INSTRUCTIONS FOR THE TASK
Give an exact transcription of every line, dropping the images.

------------------------------------------------------------------------

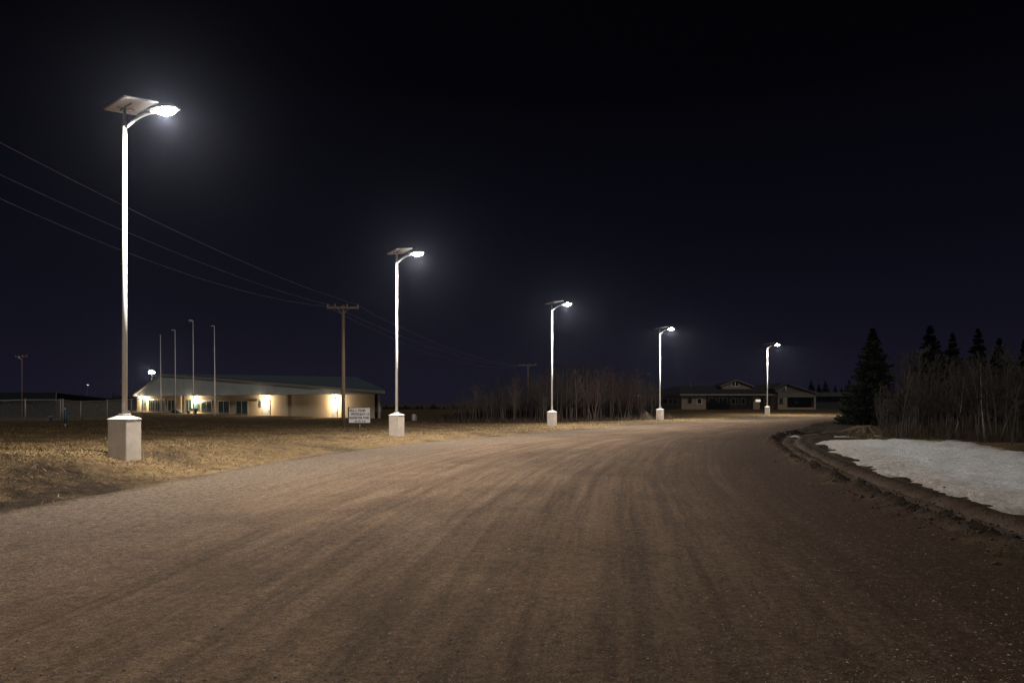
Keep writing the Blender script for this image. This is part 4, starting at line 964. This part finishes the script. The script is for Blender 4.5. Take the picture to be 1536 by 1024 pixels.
# two dark bushes in front of the bungalow porch
def bush(px0, px1, top, Y, label):
    X0, X1 = (px0 - CX) / FPX * Y, (px1 - CX) / FPX * Y; X = (X0 + X1) / 2; z = hz(X, Y); H = EYE - (top - HY) / FPX * Y - z; n = 2600
    th = RNG.uniform(0, 2 * math.pi, n); rr = np.sqrt(RNG.random(n)) * (X1 - X0) / 2; zz_ = RNG.random(n) ** .8 * H * np.sqrt(np.clip(1 - (rr / (X1 - X0) * 1.7) ** 2, .1, 1)); p = np.stack([np.cos(th) * rr, np.sin(th) * rr * .6, zz_], 1)
    d = RNG.normal(0, 1, (n, 3)); d /= np.linalg.norm(d, axis=1)[:, None]; s_ = np.cross(d, RNG.normal(0, 1, (n, 3))); s_ /= np.linalg.norm(s_, axis=1)[:, None]
    V = np.stack([p - s_ * .04, p + s_ * .04, p + d * .2], 1).reshape(-1, 3); r = thing('bush', label, 'bush', (X, Y, z))
    o = np_mesh('foliage', V, np.arange(3 * n).reshape(-1, 3), M['needle'], {'tint': np.repeat(RNG.random(n) * .4, 3)}); o.parent = r
    st_ = MB()
    for k in range(5): a_ = k * 1.3; st_.tube([(0, 0, -.1), (math.cos(a_) * .3, math.sin(a_) * .2, H * .3), (math.cos(a_) * .6, math.sin(a_) * .4, H * .6)], [.04, .03, .01], 5)
    st_.build('stem', M['bark'], r)
bush(1062, 1077, 599, 107.5, 'dark bush before the bungalow porch window, beside the pale siding')
bush(1076, 1095, 601, 107.2, 'wider dark bush in the middle of the bungalow porch')
# brush piles
def brush_pile(px, py, Y, w_, h_, n, label, m):
    X = (px - CX) / FPX * Y; z = hz(X, Y); mb = MB(); rr = random.Random(int(px))
    for i in range(n):
        a_ = rr.uniform(0, 6.283); r0 = rr.uniform(.3, 1) * w_; b_ = rr.uniform(0, 6.283); mb.tube([(math.cos(a_) * r0, math.sin(a_) * r0 * .6, -.03), (math.cos(a_) * r0 * .4, math.sin(a_) * r0 * .3, h_ * rr.uniform(.3, .8)), (math.cos(b_) * .25 * w_, math.sin(b_) * .2 * w_, h_ * rr.uniform(.2, 1))], [.012, .009, .005], 4)
    o = mb.build('brush_pile', m); o.location = (X, Y, z); tag(o, label, 'brush pile')
pale_br = mat('pale_dead_brush', (.17, .125, .082), (.10, .075, .05), 3, .9)
brush_pile(969, 631, 51, .55, .75, 26, 'small heap of cut branches on the verge beside the woods', pale_br)
brush_pile(1296, 645, 32, 1.25, .34, 260, 'pale heap of dead brush below the lone large spruce', pale_br)
# far tree mass behind everything
def tree_mass(name, px0, px1, Y0, Y1, tops, n, wd, label):
    px = RNG.uniform(px0, px1, n); Y = RNG.uniform(Y0, Y1, n); X = (px - CX) / FPX * Y; z = height(X, Y) - .5
    tp = EYE - (np.interp(px, tops[0], tops[1]) - HY) / FPX * Y + 2.2 * fbm(X * .12, Y * .12, 81) + RNG.normal(0, .35, n); H = np.clip(tp - z, .5, 30) * RNG.uniform(.55, 1, n)
    a_ = RNG.uniform(0, math.pi, n); c, s_ = np.cos(a_) * wd, np.sin(a_) * wd
    V = np.stack([np.stack([X - c, Y - s_, z], 1), np.stack([X + c, Y + s_, z], 1), np.stack([X + c * .35, Y + s_ * .35, z + H * .8], 1), np.stack([X, Y, z + H], 1), np.stack([X - c * .35, Y - s_ * .35, z + H * .75], 1)], 1).reshape(-1, 3)
    tag(np_mesh(name, V, np.arange(5 * n).reshape(-1, 5), M['tree_far'], {'tint': np.repeat(RNG.random(n), 5)}), label, None, None, 'stuff')
tree_mass('far_woods', -900, 2500, 250, 300, ([-900, 600, 700, 2500], [602, 607, 608, 600]), 7000, 1.5, 'far dark woods along the horizon')
tree_mass('scrub_bank', 93, 215, 165, 185, ([93, 105, 125, 150, 180, 215], [603, 595, 594, 598, 592, 597]), 1800, .5, 'dark scrub beyond the chain-link fence')

# ------------------------------------------------------------------ thin haze, added to give the lamps halos
hm = bpy.data.materials.new('halo_haze'); hm.use_nodes = True; hn = hm.node_tree; hn.nodes.clear()
ho = hn.nodes.new('ShaderNodeOutputMaterial'); hv = hn.nodes.new('ShaderNodeVolumePrincipled')
hv.inputs['Color'].default_value = (.66, .74, 1.0, 1); hv.inputs['Density'].default_value = .00007; hv.inputs['Anisotropy'].default_value = .90
hn.links.new(hv.outputs[0], ho.inputs['Volume'])
hb_ = MB(); hb_.box(-1000, -70, -9, 1000, 1450, 40); tag(hb_.build('haze', hm), 'thin haze added for the lamp halos', None, None, 'stuff')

------------------------------------------------------------------------

WRITTEN RESPONSE
Keep writing the Blender script for this image. This is part 4, starting at line 964. This part finishes the script. The script is for Blender 4.5. Take the picture to be 1536 by 1024 pixels.
# two dark bushes in front of the bungalow porch
def bush(px0, px1, top, Y, label):
    X0, X1 = (px0 - CX) / FPX * Y, (px1 - CX) / FPX * Y; X = (X0 + X1) / 2; z = hz(X, Y); H = EYE - (top - HY) / FPX * Y - z; n = 2600
    th = RNG.uniform(0, 2 * math.pi, n); rr = np.sqrt(RNG.random(n)) * (X1 - X0) / 2; zz_ = RNG.random(n) ** .8 * H * np.sqrt(np.clip(1 - (rr / (X1 - X0) * 1.7) ** 2, .1, 1)); p = np.stack([np.cos(th) * rr, np.sin(th) * rr * .6, zz_], 1)
    d = RNG.normal(0, 1, (n, 3)); d /= np.linalg.norm(d, axis=1)[:, None]; s_ = np.cross(d, RNG.normal(0, 1, (n, 3))); s_ /= np.linalg.norm(s_, axis=1)[:, None]
    V = np.stack([p - s_ * .04, p + s_ * .04, p + d * .2], 1).reshape(-1, 3); r = thing('bush', label, 'bush', (X, Y, z))
    o = np_mesh('foliage', V, np.arange(3 * n).reshape(-1, 3), M['needle'], {'tint': np.repeat(RNG.random(n) * .4, 3)}); o.parent = r
    st_ = MB()
    for k in range(5): a_ = k * 1.3; st_.tube([(0, 0, -.1), (math.cos(a_) * .3, math.sin(a_) * .2, H * .3), (math.cos(a_) * .6, math.sin(a_) * .4, H * .6)], [.04, .03, .01], 5)
    st_.build('stem', M['bark'], r)
bush(1062, 1077, 599, 107.5, 'dark bush before the bungalow porch window, beside the pale siding')
bush(1076, 1095, 601, 107.2, 'wider dark bush in the middle of the bungalow porch')
# brush piles
def brush_pile(px, py, Y, w_, h_, n, label, m):
    X = (px - CX) / FPX * Y; z = hz(X, Y); mb = MB(); rr = random.Random(int(px))
    for i in range(n):
        a_ = rr.uniform(0, 6.283); r0 = rr.uniform(.3, 1) * w_; b_ = rr.uniform(0, 6.283); mb.tube([(math.cos(a_) * r0, math.sin(a_) * r0 * .6, -.03), (math.cos(a_) * r0 * .4, math.sin(a_) * r0 * .3, h_ * rr.uniform(.3, .8)), (math.cos(b_) * .25 * w_, math.sin(b_) * .2 * w_, h_ * rr.uniform(.2, 1))], [.012, .009, .005], 4)
    o = mb.build('brush_pile', m); o.location = (X, Y, z); tag(o, label, 'brush pile')
pale_br = mat('pale_dead_brush', (.17, .125, .082), (.10, .075, .05), 3, .9)
brush_pile(969, 631, 51, .55, .75, 26, 'small heap of cut branches on the verge beside the woods', pale_br)
brush_pile(1296, 645, 32, 1.25, .34, 260, 'pale heap of dead brush below the lone large spruce', pale_br)
# far tree mass behind everything
def tree_mass(name, px0, px1, Y0, Y1, tops, n, wd, label):
    px = RNG.uniform(px0, px1, n); Y = RNG.uniform(Y0, Y1, n); X = (px - CX) / FPX * Y; z = height(X, Y) - .5
    tp = EYE - (np.interp(px, tops[0], tops[1]) - HY) / FPX * Y + 2.2 * fbm(X * .12, Y * .12, 81) + RNG.normal(0, .35, n); H = np.clip(tp - z, .5, 30) * RNG.uniform(.55, 1, n)
    a_ = RNG.uniform(0, math.pi, n); c, s_ = np.cos(a_) * wd, np.sin(a_) * wd
    V = np.stack([np.stack([X - c, Y - s_, z], 1), np.stack([X + c, Y + s_, z], 1), np.stack([X + c * .35, Y + s_ * .35, z + H * .8], 1), np.stack([X, Y, z + H], 1), np.stack([X - c * .35, Y - s_ * .35, z + H * .75], 1)], 1).reshape(-1, 3)
    tag(np_mesh(name, V, np.arange(5 * n).reshape(-1, 5), M['tree_far'], {'tint': np.repeat(RNG.random(n), 5)}), label, None, None, 'stuff')
tree_mass('far_woods', -900, 2500, 250, 300, ([-900, 600, 700, 2500], [602, 607, 608, 600]), 7000, 1.5, 'far dark woods along the horizon')
tree_mass('scrub_bank', 93, 215, 165, 185, ([93, 105, 125, 150, 180, 215], [603, 595, 594, 598, 592, 597]), 1800, .5, 'dark scrub beyond the chain-link fence')

# ------------------------------------------------------------------ thin haze, added to give the lamps halos
hm = bpy.data.materials.new('halo_haze'); hm.use_nodes = True; hn = hm.node_tree; hn.nodes.clear()
ho = hn.nodes.new('ShaderNodeOutputMaterial'); hv = hn.nodes.new('ShaderNodeVolumePrincipled')
hv.inputs['Color'].default_value = (.66, .74, 1.0, 1); hv.inputs['Density'].default_value = .00007; hv.inputs['Anisotropy'].default_value = .90
hn.links.new(hv.outputs[0], ho.inputs['Volume'])
hb_ = MB(); hb_.box(-1000, -70, -9, 1000, 1450, 40); tag(hb_.build('haze', hm), 'thin haze added for the lamp halos', None, None, 'stuff')